### Dataset extract

— begin —

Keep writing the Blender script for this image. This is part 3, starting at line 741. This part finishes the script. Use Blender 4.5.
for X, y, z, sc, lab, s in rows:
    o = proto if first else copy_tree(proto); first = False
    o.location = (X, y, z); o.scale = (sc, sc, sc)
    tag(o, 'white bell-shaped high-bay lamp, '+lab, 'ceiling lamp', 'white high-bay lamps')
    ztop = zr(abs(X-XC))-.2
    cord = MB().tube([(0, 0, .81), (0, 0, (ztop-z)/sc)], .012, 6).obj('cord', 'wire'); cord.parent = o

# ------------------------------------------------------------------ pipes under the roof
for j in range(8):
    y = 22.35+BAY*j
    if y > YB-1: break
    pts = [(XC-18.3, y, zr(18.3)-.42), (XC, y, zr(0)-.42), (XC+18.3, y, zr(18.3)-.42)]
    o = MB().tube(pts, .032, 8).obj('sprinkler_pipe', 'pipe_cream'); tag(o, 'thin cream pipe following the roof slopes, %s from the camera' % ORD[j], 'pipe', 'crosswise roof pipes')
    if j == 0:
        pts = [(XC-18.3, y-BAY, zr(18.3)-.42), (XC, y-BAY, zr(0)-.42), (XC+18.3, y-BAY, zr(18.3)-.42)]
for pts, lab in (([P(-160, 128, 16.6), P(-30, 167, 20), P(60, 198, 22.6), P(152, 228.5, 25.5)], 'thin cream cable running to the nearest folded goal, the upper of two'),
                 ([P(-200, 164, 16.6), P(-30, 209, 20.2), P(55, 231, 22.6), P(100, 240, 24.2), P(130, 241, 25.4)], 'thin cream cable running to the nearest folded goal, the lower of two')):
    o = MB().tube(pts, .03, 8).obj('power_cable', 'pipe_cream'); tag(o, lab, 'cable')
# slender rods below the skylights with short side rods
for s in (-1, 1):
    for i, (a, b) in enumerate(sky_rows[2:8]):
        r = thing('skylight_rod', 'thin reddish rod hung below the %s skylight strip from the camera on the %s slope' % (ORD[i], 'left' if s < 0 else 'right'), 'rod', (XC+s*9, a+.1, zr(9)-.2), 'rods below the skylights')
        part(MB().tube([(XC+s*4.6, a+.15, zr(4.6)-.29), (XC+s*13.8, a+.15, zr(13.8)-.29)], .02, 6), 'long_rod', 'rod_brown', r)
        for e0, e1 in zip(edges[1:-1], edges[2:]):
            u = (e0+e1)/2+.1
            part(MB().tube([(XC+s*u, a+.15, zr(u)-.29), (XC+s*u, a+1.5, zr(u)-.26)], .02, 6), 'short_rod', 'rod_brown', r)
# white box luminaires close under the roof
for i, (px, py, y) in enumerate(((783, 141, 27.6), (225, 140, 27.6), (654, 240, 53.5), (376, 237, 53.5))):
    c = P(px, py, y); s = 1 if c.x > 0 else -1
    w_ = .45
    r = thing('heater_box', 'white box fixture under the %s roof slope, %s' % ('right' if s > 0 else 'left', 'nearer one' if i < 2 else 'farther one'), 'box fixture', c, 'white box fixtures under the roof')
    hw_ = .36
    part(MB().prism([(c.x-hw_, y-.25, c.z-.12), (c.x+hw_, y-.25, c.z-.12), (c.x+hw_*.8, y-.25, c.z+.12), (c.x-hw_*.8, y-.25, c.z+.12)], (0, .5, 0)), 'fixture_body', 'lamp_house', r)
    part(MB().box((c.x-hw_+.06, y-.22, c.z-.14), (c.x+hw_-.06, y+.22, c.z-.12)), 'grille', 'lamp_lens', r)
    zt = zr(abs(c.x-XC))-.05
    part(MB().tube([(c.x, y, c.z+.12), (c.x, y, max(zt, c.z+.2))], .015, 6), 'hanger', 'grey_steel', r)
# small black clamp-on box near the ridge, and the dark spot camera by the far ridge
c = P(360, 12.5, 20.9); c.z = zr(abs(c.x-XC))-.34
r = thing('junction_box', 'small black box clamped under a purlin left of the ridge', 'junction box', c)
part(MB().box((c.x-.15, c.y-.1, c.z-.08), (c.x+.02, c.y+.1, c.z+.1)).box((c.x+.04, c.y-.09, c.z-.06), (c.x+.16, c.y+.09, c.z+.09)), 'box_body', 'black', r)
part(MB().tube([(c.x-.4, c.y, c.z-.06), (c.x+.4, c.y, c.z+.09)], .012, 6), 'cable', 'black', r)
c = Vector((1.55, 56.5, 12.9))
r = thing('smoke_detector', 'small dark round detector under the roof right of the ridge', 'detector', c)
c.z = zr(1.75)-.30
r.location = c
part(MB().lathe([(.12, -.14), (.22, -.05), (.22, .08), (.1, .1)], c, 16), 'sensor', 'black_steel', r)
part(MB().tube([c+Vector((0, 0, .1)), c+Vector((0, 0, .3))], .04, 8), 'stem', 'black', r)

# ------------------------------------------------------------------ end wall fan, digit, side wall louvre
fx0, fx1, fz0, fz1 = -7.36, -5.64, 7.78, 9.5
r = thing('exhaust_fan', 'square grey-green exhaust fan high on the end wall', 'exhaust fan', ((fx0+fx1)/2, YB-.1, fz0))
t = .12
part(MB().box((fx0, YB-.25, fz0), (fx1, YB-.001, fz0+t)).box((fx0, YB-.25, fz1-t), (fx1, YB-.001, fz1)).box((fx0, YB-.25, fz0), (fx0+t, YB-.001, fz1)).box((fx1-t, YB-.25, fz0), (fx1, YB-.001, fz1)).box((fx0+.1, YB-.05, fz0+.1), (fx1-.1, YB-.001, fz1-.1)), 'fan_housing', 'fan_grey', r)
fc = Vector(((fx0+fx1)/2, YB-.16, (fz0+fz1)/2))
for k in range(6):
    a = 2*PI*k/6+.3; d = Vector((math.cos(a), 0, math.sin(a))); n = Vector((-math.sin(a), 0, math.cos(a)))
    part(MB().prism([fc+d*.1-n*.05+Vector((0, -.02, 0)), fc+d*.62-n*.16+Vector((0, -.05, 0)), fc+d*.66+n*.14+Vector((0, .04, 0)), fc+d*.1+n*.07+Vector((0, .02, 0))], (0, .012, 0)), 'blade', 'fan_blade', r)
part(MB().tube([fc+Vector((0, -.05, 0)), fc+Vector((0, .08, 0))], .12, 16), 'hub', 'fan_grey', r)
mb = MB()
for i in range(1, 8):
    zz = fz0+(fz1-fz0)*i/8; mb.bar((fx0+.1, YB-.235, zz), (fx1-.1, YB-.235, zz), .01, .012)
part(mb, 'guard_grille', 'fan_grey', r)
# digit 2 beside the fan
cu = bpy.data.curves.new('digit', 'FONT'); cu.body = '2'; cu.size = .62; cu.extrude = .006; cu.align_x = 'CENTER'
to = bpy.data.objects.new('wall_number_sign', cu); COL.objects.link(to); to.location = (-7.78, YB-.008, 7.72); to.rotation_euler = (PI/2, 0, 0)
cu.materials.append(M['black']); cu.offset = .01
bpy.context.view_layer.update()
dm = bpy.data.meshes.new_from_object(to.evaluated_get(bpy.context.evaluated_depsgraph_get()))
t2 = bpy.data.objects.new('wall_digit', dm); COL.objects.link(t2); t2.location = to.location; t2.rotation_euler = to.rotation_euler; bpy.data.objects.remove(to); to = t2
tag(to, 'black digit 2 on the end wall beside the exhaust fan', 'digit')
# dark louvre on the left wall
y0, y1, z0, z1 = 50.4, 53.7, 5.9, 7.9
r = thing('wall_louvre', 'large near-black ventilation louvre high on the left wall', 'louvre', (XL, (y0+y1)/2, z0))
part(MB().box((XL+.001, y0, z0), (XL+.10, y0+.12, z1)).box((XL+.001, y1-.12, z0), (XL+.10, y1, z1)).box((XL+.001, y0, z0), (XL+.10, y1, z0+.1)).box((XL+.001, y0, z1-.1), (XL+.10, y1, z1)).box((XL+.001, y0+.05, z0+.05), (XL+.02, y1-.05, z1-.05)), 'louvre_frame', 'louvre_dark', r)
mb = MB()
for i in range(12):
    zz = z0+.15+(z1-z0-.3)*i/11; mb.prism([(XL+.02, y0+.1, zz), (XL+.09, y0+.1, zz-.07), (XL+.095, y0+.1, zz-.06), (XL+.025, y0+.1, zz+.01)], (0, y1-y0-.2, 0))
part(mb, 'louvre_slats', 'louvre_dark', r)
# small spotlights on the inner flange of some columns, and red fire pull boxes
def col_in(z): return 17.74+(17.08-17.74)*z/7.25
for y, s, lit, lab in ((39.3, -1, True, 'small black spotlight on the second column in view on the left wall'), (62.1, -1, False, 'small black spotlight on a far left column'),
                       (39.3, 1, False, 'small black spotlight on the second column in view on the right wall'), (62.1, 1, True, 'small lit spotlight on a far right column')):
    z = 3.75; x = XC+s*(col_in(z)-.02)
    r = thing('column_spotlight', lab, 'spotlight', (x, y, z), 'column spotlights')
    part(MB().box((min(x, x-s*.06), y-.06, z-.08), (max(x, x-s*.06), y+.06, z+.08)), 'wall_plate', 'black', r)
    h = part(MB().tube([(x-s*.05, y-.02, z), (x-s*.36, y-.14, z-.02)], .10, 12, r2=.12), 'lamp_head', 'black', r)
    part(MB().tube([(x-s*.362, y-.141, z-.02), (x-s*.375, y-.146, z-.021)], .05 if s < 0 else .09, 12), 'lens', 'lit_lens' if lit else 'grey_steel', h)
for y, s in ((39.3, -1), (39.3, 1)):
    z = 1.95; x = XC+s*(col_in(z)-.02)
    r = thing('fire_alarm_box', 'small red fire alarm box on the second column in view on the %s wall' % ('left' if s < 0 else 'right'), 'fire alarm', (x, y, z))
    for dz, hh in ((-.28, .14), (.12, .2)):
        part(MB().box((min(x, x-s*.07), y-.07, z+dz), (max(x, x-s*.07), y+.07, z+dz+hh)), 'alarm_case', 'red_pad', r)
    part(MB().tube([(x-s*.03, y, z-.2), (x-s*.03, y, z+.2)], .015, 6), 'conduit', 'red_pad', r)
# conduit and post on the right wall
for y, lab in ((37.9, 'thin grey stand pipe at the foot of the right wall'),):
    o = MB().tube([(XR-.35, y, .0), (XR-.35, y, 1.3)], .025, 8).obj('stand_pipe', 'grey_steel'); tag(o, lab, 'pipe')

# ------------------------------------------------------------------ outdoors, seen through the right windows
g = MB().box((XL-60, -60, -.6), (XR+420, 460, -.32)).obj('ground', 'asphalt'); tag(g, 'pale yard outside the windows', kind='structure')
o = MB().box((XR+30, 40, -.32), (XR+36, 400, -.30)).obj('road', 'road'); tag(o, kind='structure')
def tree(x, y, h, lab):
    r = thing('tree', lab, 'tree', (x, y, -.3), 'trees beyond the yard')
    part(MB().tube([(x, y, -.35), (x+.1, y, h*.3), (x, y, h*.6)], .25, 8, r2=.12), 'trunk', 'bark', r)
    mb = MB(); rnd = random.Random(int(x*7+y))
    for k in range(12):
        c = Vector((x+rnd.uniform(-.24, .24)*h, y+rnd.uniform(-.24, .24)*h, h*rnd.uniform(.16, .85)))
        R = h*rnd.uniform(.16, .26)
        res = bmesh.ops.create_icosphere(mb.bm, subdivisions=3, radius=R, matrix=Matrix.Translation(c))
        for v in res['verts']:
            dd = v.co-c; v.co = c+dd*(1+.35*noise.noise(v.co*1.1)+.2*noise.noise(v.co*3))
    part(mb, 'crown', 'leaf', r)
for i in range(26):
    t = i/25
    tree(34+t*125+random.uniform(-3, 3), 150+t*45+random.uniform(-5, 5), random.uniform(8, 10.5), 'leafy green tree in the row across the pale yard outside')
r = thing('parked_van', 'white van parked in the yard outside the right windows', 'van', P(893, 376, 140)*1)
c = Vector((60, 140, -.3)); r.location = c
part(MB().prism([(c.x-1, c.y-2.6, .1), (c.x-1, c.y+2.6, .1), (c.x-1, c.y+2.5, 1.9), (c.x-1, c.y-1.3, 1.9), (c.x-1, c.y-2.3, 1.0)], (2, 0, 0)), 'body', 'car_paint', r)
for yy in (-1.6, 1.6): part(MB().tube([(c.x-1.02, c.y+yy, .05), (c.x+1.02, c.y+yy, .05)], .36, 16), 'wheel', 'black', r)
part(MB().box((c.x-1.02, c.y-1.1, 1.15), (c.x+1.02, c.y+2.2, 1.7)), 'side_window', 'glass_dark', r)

— end —

Quote the listing above from its first line to the line with "cord.parent = o", inclusive, and add nothing.

### Problem solution
Keep writing the Blender script for this image. This is part 3, starting at line 741. This part finishes the script. Use Blender 4.5.
for X, y, z, sc, lab, s in rows:
    o = proto if first else copy_tree(proto); first = False
    o.location = (X, y, z); o.scale = (sc, sc, sc)
    tag(o, 'white bell-shaped high-bay lamp, '+lab, 'ceiling lamp', 'white high-bay lamps')
    ztop = zr(abs(X-XC))-.2
    cord = MB().tube([(0, 0, .81), (0, 0, (ztop-z)/sc)], .012, 6).obj('cord', 'wire'); cord.parent = o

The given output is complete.